> [SET PROBLEM]:
Retype each line of the listing below, from the first through the one holding "SC.cycles.caustics_reflective = False;", with no other lines.

***** TASK INPUTS *****

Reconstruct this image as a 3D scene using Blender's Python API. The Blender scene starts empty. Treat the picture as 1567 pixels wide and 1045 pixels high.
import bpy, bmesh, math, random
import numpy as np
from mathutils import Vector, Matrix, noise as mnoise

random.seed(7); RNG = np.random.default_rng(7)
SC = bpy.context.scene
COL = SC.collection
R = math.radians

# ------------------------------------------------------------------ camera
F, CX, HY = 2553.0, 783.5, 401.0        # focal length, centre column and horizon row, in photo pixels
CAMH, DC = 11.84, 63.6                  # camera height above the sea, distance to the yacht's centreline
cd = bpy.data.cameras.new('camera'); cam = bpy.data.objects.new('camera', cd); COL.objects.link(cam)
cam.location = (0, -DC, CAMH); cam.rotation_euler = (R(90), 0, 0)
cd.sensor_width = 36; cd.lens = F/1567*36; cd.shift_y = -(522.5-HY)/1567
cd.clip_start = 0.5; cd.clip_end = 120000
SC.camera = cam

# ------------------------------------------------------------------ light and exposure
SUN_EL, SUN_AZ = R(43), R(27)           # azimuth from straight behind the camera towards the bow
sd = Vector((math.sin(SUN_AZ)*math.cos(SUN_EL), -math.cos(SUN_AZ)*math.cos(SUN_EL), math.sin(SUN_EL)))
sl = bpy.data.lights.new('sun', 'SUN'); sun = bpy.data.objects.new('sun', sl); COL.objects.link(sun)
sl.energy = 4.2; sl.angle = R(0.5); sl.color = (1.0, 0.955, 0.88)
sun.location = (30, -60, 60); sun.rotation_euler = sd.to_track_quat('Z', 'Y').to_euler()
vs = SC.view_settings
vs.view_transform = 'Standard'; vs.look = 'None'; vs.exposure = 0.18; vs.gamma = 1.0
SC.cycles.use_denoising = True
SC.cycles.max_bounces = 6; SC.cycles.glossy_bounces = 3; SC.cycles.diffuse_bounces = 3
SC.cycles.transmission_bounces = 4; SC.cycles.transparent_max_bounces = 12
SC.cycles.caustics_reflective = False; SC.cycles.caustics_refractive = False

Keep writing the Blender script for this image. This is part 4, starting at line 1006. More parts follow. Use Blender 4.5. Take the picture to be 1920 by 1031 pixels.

*****

> [ANSWER TO THIS TASK]:
Reconstruct this image as a 3D scene using Blender's Python API. The Blender scene starts empty. Treat the picture as 1567 pixels wide and 1045 pixels high.
import bpy, bmesh, math, random
import numpy as np
from mathutils import Vector, Matrix, noise as mnoise

random.seed(7); RNG = np.random.default_rng(7)
SC = bpy.context.scene
COL = SC.collection
R = math.radians

# ------------------------------------------------------------------ camera
F, CX, HY = 2553.0, 783.5, 401.0        # focal length, centre column and horizon row, in photo pixels
CAMH, DC = 11.84, 63.6                  # camera height above the sea, distance to the yacht's centreline
cd = bpy.data.cameras.new('camera'); cam = bpy.data.objects.new('camera', cd); COL.objects.link(cam)
cam.location = (0, -DC, CAMH); cam.rotation_euler = (R(90), 0, 0)
cd.sensor_width = 36; cd.lens = F/1567*36; cd.shift_y = -(522.5-HY)/1567
cd.clip_start = 0.5; cd.clip_end = 120000
SC.camera = cam

# ------------------------------------------------------------------ light and exposure
SUN_EL, SUN_AZ = R(43), R(27)           # azimuth from straight behind the camera towards the bow
sd = Vector((math.sin(SUN_AZ)*math.cos(SUN_EL), -math.cos(SUN_AZ)*math.cos(SUN_EL), math.sin(SUN_EL)))
sl = bpy.data.lights.new('sun', 'SUN'); sun = bpy.data.objects.new('sun', sl); COL.objects.link(sun)
sl.energy = 4.2; sl.angle = R(0.5); sl.color = (1.0, 0.955, 0.88)
sun.location = (30, -60, 60); sun.rotation_euler = sd.to_track_quat('Z', 'Y').to_euler()
vs = SC.view_settings
vs.view_transform = 'Standard'; vs.look = 'None'; vs.exposure = 0.18; vs.gamma = 1.0
SC.cycles.use_denoising = True
SC.cycles.max_bounces = 6; SC.cycles.glossy_bounces = 3; SC.cycles.diffuse_bounces = 3
SC.cycles.transmission_bounces = 4; SC.cycles.transparent_max_bounces = 12
SC.cycles.caustics_reflective = False; SC.cycles.caustics_refractive = False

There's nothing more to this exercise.